Additionally, what I want to lay profound attention to, is the paradoxical idea about how the dominant order produces subversions in order to contain them. Subversiveness is not a notion divorced of order but rather, it tends to construct the forces of ‘order’, whose ‘affirmations’ are thus cast in the role of negations. The containment of subversion, thus, becoming a form of counter-subversion. In this light, we see the birth of all kinds of generic categories, gender identites and archetypes.
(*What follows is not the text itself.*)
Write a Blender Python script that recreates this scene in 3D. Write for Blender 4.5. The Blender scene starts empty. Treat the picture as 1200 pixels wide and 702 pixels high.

For instance, we see how the trickster figure features in the Duchess of Malfi- in how Bosola deceives the Duchess to have the apricots and betray the truth of her motherhood and in his shrewd appreciation of Antonio’s merits, only to unearth the real intentions of the good-hearted Duchess who is to be deceived later, wretchedly.
Being one of the central figures of the drama, Bosola becomes his own worst enemy by incorporating within himself the trickster’s disruptive jealousy, madness, heroic fury, only to be metamorphosed into one of the more morally refined figure(s), by avenging the death of the Duchess. In the end, it is the trickster in the protagonist who gets stigmatized as the “other” and is excised from society. An example of this can also be seen in the witches in Macbeth and in the outside/inside psychological fluidity of Macbeth’s psyche which we acquaint ourselves with. The trickster figures in The Rover are no less to be seen in the protagonist Willmore, than in the prostitute figure which dupes a friend of his-Blunt, out of money.
Hellena, compelled to live a life invested in nunnery, cannot rid herself of the urge of having “a mad Companion that can spoil my(her) devotion” as Willmore cannot part with his fickle temper of courting more than one woman at a time; giving in to his rover-like tendencies. The Temptress is an archetype working on the same plane as of The trickster which can blossom in a liminal space that doesn’t conventionally see one or more male protagonist(s) fall from stature; a space that makes it permissible for the Duchess of Malfi and Angellica Bianca to withhold subversive power.